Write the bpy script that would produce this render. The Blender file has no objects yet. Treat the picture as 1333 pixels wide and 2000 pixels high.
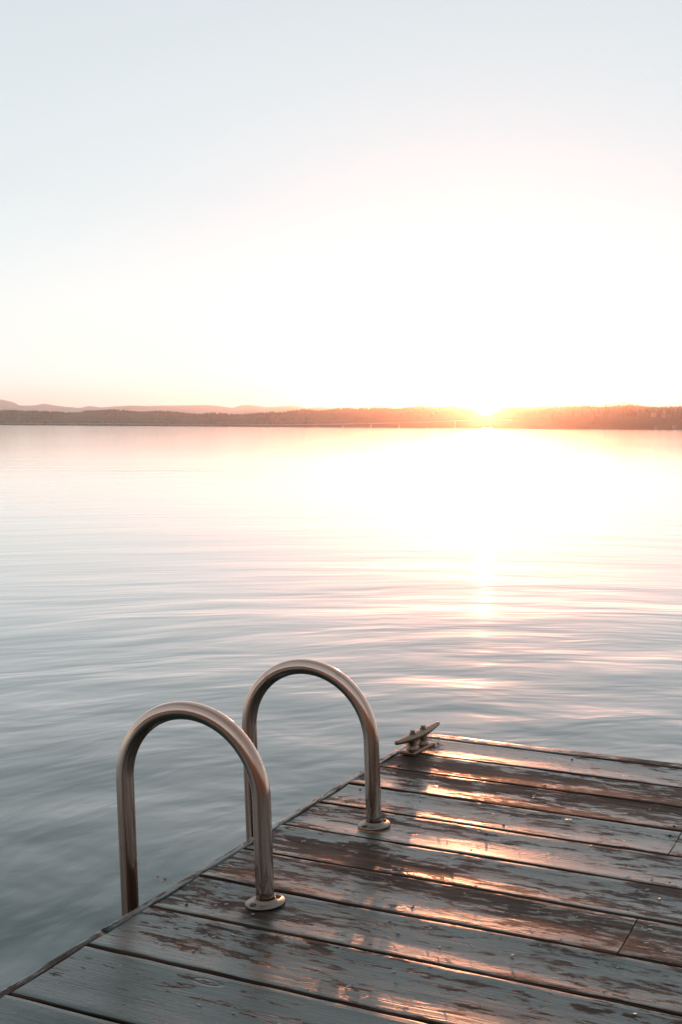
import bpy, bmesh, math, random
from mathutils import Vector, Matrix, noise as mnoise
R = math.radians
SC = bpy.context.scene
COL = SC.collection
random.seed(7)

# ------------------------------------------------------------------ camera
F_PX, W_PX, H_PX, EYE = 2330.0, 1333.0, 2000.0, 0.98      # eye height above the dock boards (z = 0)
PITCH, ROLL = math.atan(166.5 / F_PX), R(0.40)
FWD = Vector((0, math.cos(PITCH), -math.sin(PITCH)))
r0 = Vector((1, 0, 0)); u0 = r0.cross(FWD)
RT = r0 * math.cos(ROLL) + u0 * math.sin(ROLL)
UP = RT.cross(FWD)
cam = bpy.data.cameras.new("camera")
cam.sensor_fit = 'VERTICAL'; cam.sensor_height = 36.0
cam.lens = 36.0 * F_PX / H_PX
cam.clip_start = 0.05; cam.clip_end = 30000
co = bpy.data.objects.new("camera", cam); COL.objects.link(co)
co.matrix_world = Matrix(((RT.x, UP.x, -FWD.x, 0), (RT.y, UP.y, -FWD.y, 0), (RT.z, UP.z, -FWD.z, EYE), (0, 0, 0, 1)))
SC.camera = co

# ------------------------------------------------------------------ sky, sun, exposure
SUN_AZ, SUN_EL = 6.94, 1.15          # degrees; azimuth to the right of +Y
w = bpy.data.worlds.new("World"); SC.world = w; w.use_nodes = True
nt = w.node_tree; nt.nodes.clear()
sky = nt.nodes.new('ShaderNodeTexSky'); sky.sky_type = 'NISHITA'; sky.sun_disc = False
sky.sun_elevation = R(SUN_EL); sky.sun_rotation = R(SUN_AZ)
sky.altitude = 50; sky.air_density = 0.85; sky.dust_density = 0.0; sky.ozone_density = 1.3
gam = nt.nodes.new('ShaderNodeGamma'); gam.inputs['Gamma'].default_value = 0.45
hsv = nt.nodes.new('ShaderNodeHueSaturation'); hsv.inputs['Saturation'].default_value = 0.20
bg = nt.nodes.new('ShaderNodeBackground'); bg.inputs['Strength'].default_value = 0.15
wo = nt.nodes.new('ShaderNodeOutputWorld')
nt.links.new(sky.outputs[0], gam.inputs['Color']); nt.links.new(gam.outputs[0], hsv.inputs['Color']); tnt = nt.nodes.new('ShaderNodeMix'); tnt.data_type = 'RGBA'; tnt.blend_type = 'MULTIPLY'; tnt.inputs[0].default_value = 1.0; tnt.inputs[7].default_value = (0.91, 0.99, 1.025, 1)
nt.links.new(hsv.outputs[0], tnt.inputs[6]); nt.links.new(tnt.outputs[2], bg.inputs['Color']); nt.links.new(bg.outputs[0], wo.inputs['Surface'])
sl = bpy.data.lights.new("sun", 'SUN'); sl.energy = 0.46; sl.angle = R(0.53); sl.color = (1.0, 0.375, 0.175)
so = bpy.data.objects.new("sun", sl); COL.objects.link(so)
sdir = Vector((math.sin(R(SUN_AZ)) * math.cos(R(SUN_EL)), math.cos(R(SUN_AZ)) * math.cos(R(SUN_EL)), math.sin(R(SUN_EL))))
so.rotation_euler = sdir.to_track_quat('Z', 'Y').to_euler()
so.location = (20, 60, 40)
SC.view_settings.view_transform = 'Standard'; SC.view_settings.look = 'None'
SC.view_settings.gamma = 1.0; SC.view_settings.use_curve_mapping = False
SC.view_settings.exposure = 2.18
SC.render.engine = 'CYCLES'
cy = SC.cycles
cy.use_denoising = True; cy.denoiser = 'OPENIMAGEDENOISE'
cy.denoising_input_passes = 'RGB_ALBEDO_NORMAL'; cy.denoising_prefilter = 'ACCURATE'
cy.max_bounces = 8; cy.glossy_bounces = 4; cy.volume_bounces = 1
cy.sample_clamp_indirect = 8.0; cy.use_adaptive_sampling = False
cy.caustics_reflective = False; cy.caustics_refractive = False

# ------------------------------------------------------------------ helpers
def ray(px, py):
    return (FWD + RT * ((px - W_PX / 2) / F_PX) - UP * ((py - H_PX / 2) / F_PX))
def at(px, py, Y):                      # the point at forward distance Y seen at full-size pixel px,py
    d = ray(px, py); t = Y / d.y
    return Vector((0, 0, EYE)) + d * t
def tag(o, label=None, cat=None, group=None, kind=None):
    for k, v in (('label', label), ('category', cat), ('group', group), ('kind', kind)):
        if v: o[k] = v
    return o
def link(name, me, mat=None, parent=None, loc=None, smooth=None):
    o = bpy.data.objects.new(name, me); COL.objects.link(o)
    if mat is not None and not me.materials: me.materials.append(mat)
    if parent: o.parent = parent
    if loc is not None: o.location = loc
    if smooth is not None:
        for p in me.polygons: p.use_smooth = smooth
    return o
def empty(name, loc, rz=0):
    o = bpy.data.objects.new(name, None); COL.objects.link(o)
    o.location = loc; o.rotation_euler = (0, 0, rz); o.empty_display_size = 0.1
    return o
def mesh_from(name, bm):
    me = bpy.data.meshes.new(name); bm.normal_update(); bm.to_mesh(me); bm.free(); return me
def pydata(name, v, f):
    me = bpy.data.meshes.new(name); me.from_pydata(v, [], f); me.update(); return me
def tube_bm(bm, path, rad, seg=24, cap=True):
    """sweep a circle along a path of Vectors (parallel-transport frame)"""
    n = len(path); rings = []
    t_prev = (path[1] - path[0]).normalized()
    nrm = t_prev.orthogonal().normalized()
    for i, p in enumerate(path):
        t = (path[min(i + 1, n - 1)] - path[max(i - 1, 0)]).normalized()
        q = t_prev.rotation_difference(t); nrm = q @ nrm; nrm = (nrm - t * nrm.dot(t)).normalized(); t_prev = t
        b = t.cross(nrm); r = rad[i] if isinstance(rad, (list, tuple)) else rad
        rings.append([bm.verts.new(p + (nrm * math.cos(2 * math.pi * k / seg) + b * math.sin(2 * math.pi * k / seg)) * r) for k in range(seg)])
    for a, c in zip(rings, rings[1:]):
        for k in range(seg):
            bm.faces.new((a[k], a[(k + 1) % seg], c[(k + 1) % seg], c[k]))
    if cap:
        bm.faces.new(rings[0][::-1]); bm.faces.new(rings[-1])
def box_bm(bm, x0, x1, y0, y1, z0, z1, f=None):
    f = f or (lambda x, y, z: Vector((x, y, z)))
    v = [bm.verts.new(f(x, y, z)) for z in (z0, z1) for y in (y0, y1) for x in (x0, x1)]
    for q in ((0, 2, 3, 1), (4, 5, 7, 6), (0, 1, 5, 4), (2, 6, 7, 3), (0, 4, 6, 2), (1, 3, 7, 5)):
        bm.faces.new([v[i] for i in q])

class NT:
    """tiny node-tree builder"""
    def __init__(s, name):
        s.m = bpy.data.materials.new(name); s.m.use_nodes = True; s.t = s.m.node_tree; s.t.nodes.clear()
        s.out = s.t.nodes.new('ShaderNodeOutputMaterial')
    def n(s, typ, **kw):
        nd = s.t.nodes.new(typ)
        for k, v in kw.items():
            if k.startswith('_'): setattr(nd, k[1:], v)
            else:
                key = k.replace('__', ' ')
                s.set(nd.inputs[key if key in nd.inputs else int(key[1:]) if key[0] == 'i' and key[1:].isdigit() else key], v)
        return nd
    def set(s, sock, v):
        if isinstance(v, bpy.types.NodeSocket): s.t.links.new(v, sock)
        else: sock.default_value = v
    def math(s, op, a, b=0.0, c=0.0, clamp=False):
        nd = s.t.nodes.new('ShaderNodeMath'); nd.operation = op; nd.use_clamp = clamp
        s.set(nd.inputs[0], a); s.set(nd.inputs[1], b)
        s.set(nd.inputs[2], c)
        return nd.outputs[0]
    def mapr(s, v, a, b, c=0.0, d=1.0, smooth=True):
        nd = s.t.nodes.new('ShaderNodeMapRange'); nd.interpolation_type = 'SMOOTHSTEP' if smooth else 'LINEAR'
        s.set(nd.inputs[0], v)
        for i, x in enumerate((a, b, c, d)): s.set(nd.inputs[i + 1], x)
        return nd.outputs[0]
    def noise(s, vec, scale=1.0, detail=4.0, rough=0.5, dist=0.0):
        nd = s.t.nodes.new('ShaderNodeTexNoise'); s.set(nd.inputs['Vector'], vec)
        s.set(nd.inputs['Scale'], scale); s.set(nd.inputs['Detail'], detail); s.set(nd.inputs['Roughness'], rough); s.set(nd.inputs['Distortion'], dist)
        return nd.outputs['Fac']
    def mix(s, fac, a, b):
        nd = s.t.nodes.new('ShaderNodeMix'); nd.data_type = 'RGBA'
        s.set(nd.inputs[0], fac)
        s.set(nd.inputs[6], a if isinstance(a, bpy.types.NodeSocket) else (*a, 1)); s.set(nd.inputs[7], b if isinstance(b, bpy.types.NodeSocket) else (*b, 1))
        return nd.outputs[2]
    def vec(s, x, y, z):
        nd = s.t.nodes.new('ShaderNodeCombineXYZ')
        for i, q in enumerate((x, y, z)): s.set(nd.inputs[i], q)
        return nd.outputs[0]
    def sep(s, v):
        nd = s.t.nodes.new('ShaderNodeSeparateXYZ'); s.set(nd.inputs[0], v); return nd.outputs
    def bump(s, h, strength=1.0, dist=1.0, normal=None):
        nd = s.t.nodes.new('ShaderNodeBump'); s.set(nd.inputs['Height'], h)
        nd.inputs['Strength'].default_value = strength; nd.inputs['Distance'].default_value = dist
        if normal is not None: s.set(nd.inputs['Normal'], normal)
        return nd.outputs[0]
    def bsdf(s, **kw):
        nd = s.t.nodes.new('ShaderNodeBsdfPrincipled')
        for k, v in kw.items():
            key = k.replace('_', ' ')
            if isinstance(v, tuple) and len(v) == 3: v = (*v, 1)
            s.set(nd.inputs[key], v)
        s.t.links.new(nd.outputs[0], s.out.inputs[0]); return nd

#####

*Task brief:*
Repeat, with no pictures, each line from the beginning of the data through the line containing "random.seed(7)", inclusive.

*The output:*
Write the bpy script that would produce this render. The Blender file has no objects yet. Treat the picture as 1333 pixels wide and 2000 pixels high.
import bpy, bmesh, math, random
from mathutils import Vector, Matrix, noise as mnoise
R = math.radians
SC = bpy.context.scene
COL = SC.collection
random.seed(7)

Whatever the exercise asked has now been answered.